A Red-shafted Northern Flicker through binoculars.

Two shots of a single Clark's Nutcracker through binoculars.

After an hour or so of taking pictures of animals and talking with Lynda, Jeff and I gathered our gear and made off towards Fort Rock to see some nesting Prairie Falcons, Cliff Swallows, some quick and shy Sage Thrashers, Canyon Wrens soaring in place, Say's Phoebes, Green-tailed Towhee and some Northern Harriers if I recall correctly.  While driving we saw a family of Pronghorn Antelope, one giving us a panicked escort until finally reaching an area with a more easily jumpable fence line. 

I am not really sure how we did it when looking at this picture but we managed to off-trail scramble up and over a big portion of that thing to exit down the interior side. 

Antelope pictures through binoculars.

Half way up and still so far from those soaring Prairie Falcons.

Almost to the top, kinda.
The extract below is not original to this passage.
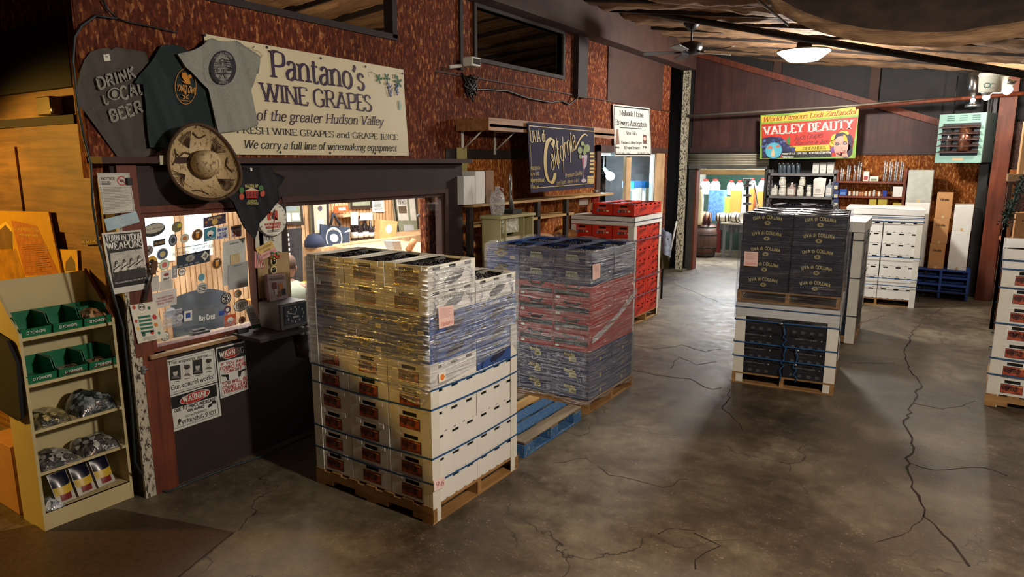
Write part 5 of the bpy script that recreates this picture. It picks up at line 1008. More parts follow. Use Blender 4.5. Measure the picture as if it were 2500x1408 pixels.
def vit(p):
    W, H = p.w, p.h; G_ = pm('#2f6a58', .5)
    for k in range(5): p.pp([z2(344+5*k, 1092+27*k), z2(440+5*k, 1075+27*k), z2(446+5*k, 1090+27*k), z2(350+5*k, 1108+27*k)], G_, 1)
    for x, y, r, mt in ((475, 1090, 6, pm('#b8342a')), (480, 1148, 5, pm('#d8862a')), (330, 1125, 4, pm('#b8342a')), (440, 1025, 4, G_), (318, 1025, 5, pm('#b8442a')), (345, 1178, 4, pm('#e0b050')), (385, 1220, 5, G_), (448, 1205, 5, pm('#b8342a')), (498, 1208, 3.5, G_)): p.el(z2(x, y), r, r*1.1, mt, 1, 'picture', 9)
    p.ring(*p.uv(*z2(380, 1020)), .025, .025, .004, INK, 1); p.tp('BEER', z2(362, 1028), z2(400, 1024), z2(360, 1016), INK, 'k'); p.lines(W*.2, H*.03, W*.8, H*.13, 4, pm('#8a877c'))
sheet('flyer', 'cream flyer with green bars and red shapes, lower left of the window', 'flyer', [z2(284, 1012), z2(460, 984), z2(545, 1240), z2(345, 1287)], XO+.045, pm('#d8d4c2', .6, var=.02), vit)
# fiddle neck hanging upside down
m = M(); a, b = AX(*z2(448, 760), XO+.08), AX(*z2(388, 985), XO+.06); m.prism([a+Vector((0, -.012, 0)), a+Vector((0, .012, 0)), b+Vector((0, .016, 0)), b+Vector((0, -.016, 0))], (-.015, 0, 0), pm('#2a1c12', .4)); root = thing('fiddle', 'small stringed instrument with brown head hanging left of the window', 'instrument', b)
part('neck', m, root); m = M(); c = [AX(*z2(*q), XO+.09) for q in ((430, 770), (455, 690), (485, 700), (482, 740), (470, 790), (440, 795))]; m.prism(c, (-.03, 0, 0), pm('#5a3a22', .35, var=.3)); part('head', m, root)
for k in range(3): m = M(); o = Vector((.003, -.006+.006*k, 0)); m.tube([a+o+Vector((0, 0, .04)), b+o], .0012, STEEL, 4); part('string', m, root)
for k in range(4): m = M(); q = AX(*z2(428+(k % 2)*58, 715+k*18), XO+.085); m.ball(q, .006, WHITE, 6, 4); part('peg', m, root)
# clip on the notice, small cream card
solo('clip', M().bbox(AX(*z2(258, 150), XP+.003), AX(*z2(302, 98), XP+.022), BLACK, .003), 'small black clip at the top of the NOTICE sheet', 'clip')
sheet('card', 'small blank cream card on the ledge beside the sombrero', 'card', [z1(1142, 1112), z1(1195, 1112), z1(1205, 1178), z1(1146, 1180)], XO+.115, pm('#b9b294'))
# ---- signs below the sill
XS = XO+.008
def face(p, c, w, h, s, cap=False):
    p.pp([z4(c[0]-w, c[1]-h), z4(c[0]+w, c[1]-h-w*.3), z4(c[0]+w*1.1, c[1]+h), z4(c[0]-w*.9, c[1]+h+w*.3)], s, 2); SK = pm('#b9b6ac')
    p.pp([z4(c[0]-w*.8, c[1]+h*.95), z4(c[0]-w*.3, c[1]+h*.45), z4(c[0]+w*.4, c[1]+h*.4), z4(c[0]+w*.95, c[1]+h*.8)], pm('#6a6862'), 3); p.el(z4(*c), w*.13, h*.14, SK, 4); p.el(z4(c[0], c[1]-h*.42), w*.14, h*.07, INK, 5, n=10)
    p.el(z4(c[0]-w*.2, c[1]-h*.05), .7, .5, INK, 5, n=6); p.el(z4(c[0]+w*.2, c[1]-h*.08), .7, .5, INK, 5, n=6); p.el(z4(c[0], c[1]+h*.22), 1.3, .5, INK, 5, n=6)
    if cap: p.pp([z4(c[0]-w*.7, c[1]-h*.35), z4(c[0]-w*.6, c[1]-h*.85), z4(c[0]+w*.6, c[1]-h*.9), z4(c[0]+w*.7, c[1]-h*.4)], pm('#3a3834'), 6)
def experts(p):
    p.frame(.012, .012, p.w-.012, p.h-.012, .003, pm('#6a6a64'), 1); p.tp('The experts agree...', z4(388, 252), z4(765, 170), z4(384, 222), INK, 'b'); p.tp('Gun control works!', z4(415, 468), z4(785, 362), z4(412, 425), INK, 'b')
    face(p, (448, 315), 45, 55, pm('#24221f')); face(p, (548, 295), 38, 55, pm('#cfccc0'), True); face(p, (640, 265), 42, 55, pm('#24221f')); face(p, (735, 240), 36, 50, pm('#cfccc0'), True)
    for x, y in ((460, 392), (555, 365), (645, 338), (738, 308)): p.pp([z4(x-24, y), z4(x+24, y-9), z4(x+24, y-3), z4(x-24, y+6)], pm('#4a4844'), 1, 'captions')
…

This is where I had a close-up eye-level view of the Cliff Swallows nesting just below where I was standing.  I am not sure why I do not have a photo of one?

Getting a picture of the sage-brush sea with a Cascades backdrop while on the way down the interior-side of Fort Rock.

That typical photo angle for Fort Rock while making our way back to a highway to begin the drive home.  And as we were just reaching the summit of a pass near Mt Hood we realized how we were on empty.  I even put the truck into neutral and mostly coasted down the mountain until finally winding our way to the only gas station in town.  Finally we could breathe again and rest assured we would make it home before nightfall.

It is always a little hard returning to such vast swathes of concrete.